Hemos sido marcados por Cristo con el Espíritu Santo. Somos ovejas de su rebaño. Aunque, por nuestra parte, solo estemos ligados a él por una bien frágil fe que nos hace mirarle colgado en la cruz. Los hijos de san Pablo de la cruz, los pasionistas, tienen como único amor a Cristo crucificado. Mirada de amor hacia él. Todos los santos viven de esa mirada, mirada candorosa, pero fiel en su inmensa pobreza. Mirada que es fruto de esa con la que el Señor nos mira. Cruce intenso de miradas. Inmensa mirada de amor por su parte; humilde mirada de fe por la nuestra. Hemos escuchado el Evangelio, la palabra de verdad, y hemos quedado marcados. Por el oído nos penetró hasta lo profundo su mirada, y ahí nació nuestra fe. ¿Quién nos podrá arrancar de la cruz de Cristo? Todo nuestro ser queda prendido de esa mirada. La suya primero, la mía después. O, quizá, la mía primero, la suya después. No lo sé bien. Mirada la suya y la mía en explícita libertad; rotunda, inexhaurible. Mirada, la nuestra, que recompone por entero nuestro ser, el haber sido creados a imagen y semejanza del mismo Dios, y que, engañados, perdimos en los mismos comienzos, pero que ahora se hace realidad en nuestro ser de carne, a la vista del vibrante amor de Cristo en la cruz, quien nos mira con mirada trémula. Cruce de miradas de donde arranca nuestra humilde fe. Libertad absoluta de nuestra fe, prendida de esa mirada que estira de nosotros hacia él en suave suasión.

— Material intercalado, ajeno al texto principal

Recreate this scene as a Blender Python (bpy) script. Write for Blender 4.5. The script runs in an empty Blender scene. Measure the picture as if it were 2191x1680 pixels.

¿Cómo tendré miedo? En ese cruce de miradas he sido marcado, hemos sido marcados por Cristo con el Espíritu Santo. ¿Que es bien poca cosa? Es posible, pero, a partir de ahora, ¿cómo tendré miedo?, ¿cómo tendremos miedo? El Misterio de la cruz ha marcado nuestra vida para siempre con una mirada, la mía y la de Jesús, que ya nunca podré olvidar. Con la ayuda de eso que se me da en ese Misterio de gracia, viviré, vivirás, viviremos siempre fieles a Cristo. Permaneceremos para siempre en ese Misterio al que nos unimos por esa mirada de fe. Tan poca cosa, es verdad, mera y nuda fragilidad lo que nosotros aportamos a ese mutuo expresarse en las miradas. Pero esa suave suasión estira de nosotros para siempre. Y, ahí, en la carne trémula del Hijo, se nos da de modo definitivo nuestro ser a imagen y semejanza. ¿Cómo, pues tener miedo?

Y, sin embargo, es verdad, hemos sido durante mucho tiempo unos caguetas. Hemos tenido miedo. Quizá porque pensáramos que todo era a poner por nuestra parte. Que nuestra salvación se lograba en nosotros, por medio de nuestro esfuerzos. Con nuestras obras. Y caímos en cuenta de que no era posible. Por eso, seguramente, nos entró un miedo pánico. No nos atrevimos a abrir siquiera la boca, encerrándonos en las sacristías, para allí, bien refugiados en lo profundo de la caverna, cantar cansinos aleluyas. Pensamos que la salvación era cosa nuestra. Que a Dios llegaríamos con nuestro esfuerzo y por nuestros caminos. Y un día todo eso se hundió de modo que los sombrajos cayeron sobre nuestras cabezas. Por eso nos retiramos a posiciones más seguras; allá donde no se predicaba el Evangelio de la salvación. ¡Las cosas no son así, lo estamos viendo! ¿De qué tendríamos miedo cuando el Señor está con nosotros, cuando vivimos inmersos en su Misterio, cuando estamos marcados por Cristo con el Espíritu Santo?